A solução mais imediata, sugere o representante das moagens de trigo e dos produtores de massas, bolachas e cereais de pequeno-almoço, que diz estar em contacto com o Ministério da Agricultura e da Alimentação – a tutela não respondeu às questões do ECO –, seria “reservar uma parte do espaço nos silos exclusivamente para os cereais destinos à alimentação humana”. “É o Governo que pode regular isto e estabelecer prioridades, em função do consumo. Acho que a alimentação animal não é prioritária face à humana”, acrescenta Luís Ramos, salvaguardando que “não [quer] um conflito com os homens das rações, mas é uma questão de acautelar as prioridades e ter isso em conta”.
Indústria de rações “aproveita as oportunidades do mercado”
Sem querer comentar diretamente esta proposta e lembrando que a gestão dos silos segue a lógica de “first come, first serve” e, por isso, “têm de esperar pela saída de matéria-prima para entrar outra”, Jaime Piçarra, secretário-geral da associação que representa os produtores de alimentos para animais (IACA), reconhece que “a APIM tem razão e, como os silos estão cheios, neste pico não há a rotação que havia anteriormente, em condições normais”. No entanto, nota que também os industriais das rações estão a suportar os “sobrecustos” de ter os seus barcos à espera, o que “significa um produto final mais caro”.
Depois destas experiências e desta volatilidade, seria importante aumentar a área de armazenagem, promover uma maior rotatividade e, se calhar, a capacidade de as empresas terem mais espaço em casa para fazerem stock.
No início da guerra na Ucrânia, uma grande produtora de cereais, “ficou evidente a fragilidade nacional” no que toca a estas matérias-primas. E ainda em fevereiro deste ano, devido a uma greve às horas extraordinárias na Silopor, a gestora dos terminais da Trafaria e do Beato, em Lisboa, advertiu que o país só tinha stocks para 15 dias.
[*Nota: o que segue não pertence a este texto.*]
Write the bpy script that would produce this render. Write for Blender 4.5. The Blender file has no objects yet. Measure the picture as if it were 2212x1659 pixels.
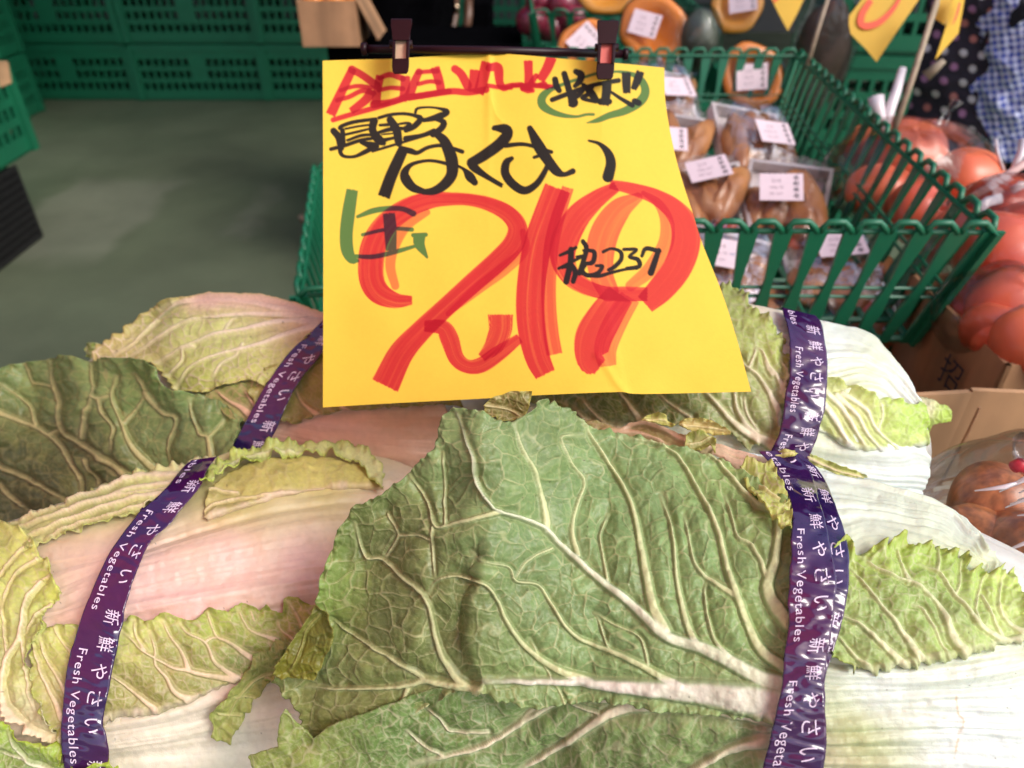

Neste momento, o cenário é o oposto, com o porta-voz da IACA a falar numa “questão de aproveitar as oportunidades do mercado”. É que não só estão a chegar neste momento os cereais que foram encomendados pelas empresas noutras origens mais distantes, como carregamentos de milho da Ucrânia via rotas alternativas abertas pela UE, após a ameaça russa ao acordo dos cereais.
Confirmando que os silos estão cheios com milho e soja para a alimentação animal, mas que a indicação que têm da gestora é que “estão a sair bem e com regularidade” para as fábricas, Jaime Piçarra concorda que “depois destas experiências e desta volatilidade, seria importante promover uma maior rotatividade e a aumentar capacidade de as empresas terem mais espaço em casa para fazerem stock”. É que o investimento em novos silos, pelo menos na região de Lisboa, continua a ter o “problema de fundo” de a Silopor, uma empresa de capitais públicos, estar em liquidação há mais de 20 anos.